Die IS-Kämpfer flüchteten aus Tel Hamees in nahe Dörfer. «Es gab viele gefährliche Situationen. Einmal haben wir eine kleine Gruppe gejagt und mir ging die Munition aus. Aber mit Handgranaten konnte ich zwei Angreifer ausschalten.» Ein anderes Mal sei das Fahrzeug mitten auf der Strasse abgelegen. «Die IS-Kämpfer beschossen uns. Wir verschanzten uns in einem Haus und lieferten ihnen ein langes Gefecht.» Als Beweis für seine Ausführungen legt er SonntagsBlick Fotos und Videomaterial vor.
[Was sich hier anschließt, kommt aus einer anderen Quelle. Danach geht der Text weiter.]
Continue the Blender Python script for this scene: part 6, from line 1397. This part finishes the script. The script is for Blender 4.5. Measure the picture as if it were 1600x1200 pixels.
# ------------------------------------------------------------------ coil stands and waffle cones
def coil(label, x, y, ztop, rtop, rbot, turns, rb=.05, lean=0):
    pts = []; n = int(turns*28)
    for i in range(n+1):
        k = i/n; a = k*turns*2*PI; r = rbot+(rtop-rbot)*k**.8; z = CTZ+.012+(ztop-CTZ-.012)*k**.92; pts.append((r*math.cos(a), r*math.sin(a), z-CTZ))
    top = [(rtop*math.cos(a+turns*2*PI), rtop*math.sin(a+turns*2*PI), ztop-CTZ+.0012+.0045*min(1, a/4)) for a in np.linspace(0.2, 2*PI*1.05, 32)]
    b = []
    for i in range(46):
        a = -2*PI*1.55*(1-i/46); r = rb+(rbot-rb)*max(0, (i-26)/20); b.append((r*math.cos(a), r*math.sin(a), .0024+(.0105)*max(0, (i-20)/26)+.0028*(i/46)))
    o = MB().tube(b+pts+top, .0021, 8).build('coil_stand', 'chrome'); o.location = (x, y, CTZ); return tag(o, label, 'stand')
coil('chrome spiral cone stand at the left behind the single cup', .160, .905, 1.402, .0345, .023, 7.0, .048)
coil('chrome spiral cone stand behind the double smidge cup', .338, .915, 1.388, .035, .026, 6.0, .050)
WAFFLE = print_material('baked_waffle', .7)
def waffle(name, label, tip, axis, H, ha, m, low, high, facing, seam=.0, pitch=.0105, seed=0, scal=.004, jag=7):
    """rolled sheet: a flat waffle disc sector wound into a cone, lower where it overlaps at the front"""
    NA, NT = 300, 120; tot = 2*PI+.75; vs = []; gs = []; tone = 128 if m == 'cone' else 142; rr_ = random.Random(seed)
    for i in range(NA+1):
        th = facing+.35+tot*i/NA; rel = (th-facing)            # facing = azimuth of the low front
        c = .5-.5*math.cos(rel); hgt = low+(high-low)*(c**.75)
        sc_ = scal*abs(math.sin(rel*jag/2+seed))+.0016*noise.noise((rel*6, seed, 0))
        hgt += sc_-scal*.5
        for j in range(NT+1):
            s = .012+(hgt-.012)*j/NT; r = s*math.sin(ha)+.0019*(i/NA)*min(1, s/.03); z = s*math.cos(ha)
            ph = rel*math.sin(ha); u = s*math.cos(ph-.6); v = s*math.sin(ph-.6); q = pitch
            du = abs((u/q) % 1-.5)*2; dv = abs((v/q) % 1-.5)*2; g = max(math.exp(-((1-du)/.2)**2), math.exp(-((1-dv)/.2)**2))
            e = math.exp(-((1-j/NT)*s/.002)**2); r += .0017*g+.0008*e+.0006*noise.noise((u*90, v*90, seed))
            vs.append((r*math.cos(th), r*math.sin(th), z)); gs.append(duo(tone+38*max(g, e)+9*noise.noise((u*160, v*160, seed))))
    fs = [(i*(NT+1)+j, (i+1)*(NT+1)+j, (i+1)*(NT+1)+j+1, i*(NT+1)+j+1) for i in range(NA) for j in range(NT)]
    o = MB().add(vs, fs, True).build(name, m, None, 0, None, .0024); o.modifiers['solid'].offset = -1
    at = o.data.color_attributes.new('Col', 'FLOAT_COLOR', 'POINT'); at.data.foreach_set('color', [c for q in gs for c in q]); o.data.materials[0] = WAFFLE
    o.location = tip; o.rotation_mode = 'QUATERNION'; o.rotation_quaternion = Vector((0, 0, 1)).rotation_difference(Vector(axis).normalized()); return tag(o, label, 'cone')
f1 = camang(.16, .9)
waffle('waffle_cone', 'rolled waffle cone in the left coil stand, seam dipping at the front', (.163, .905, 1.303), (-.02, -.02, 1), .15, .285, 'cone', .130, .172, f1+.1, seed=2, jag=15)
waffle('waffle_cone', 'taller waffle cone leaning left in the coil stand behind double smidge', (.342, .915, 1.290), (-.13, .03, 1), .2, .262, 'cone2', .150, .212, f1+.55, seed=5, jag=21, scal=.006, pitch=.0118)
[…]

Schweizer dürfen nicht für fremde Armeen kämpfen, werden mit bis zu drei Jahren Haft bestraft. Dänischen Staatsbürgern ist der Kampf im Ausland laut Kriegsverbrechertribunal erlaubt, solange sie die Genfer Konventionen einhalten und keine Kriegsverbrechen begehen.

Vor wenigen Wochen trat Thomsen nach einem halben Jahr Krieg die Heimreise an. «Ich hatte Termine, musste Rechnungen bezahlen», sagt der Techniker. «Und ich wollte meine Familie wiedersehen.» Die Erlebnisse in Syrien habe er gut verarbeitet, auch den Tod vieler Kameraden. Nur, dass der IS weiterhin an Macht gewinnt, lässt Thomsen nicht ruhig schlafen. Im Mai möchte er erneut nach Syrien, steht deshalb mit kurdischen Kämpfern in Kontakt. Diesmal wolle er als Ausbildner fungieren. «Meine Frau will nicht, dass ich zurückgehe. Aber ich muss.»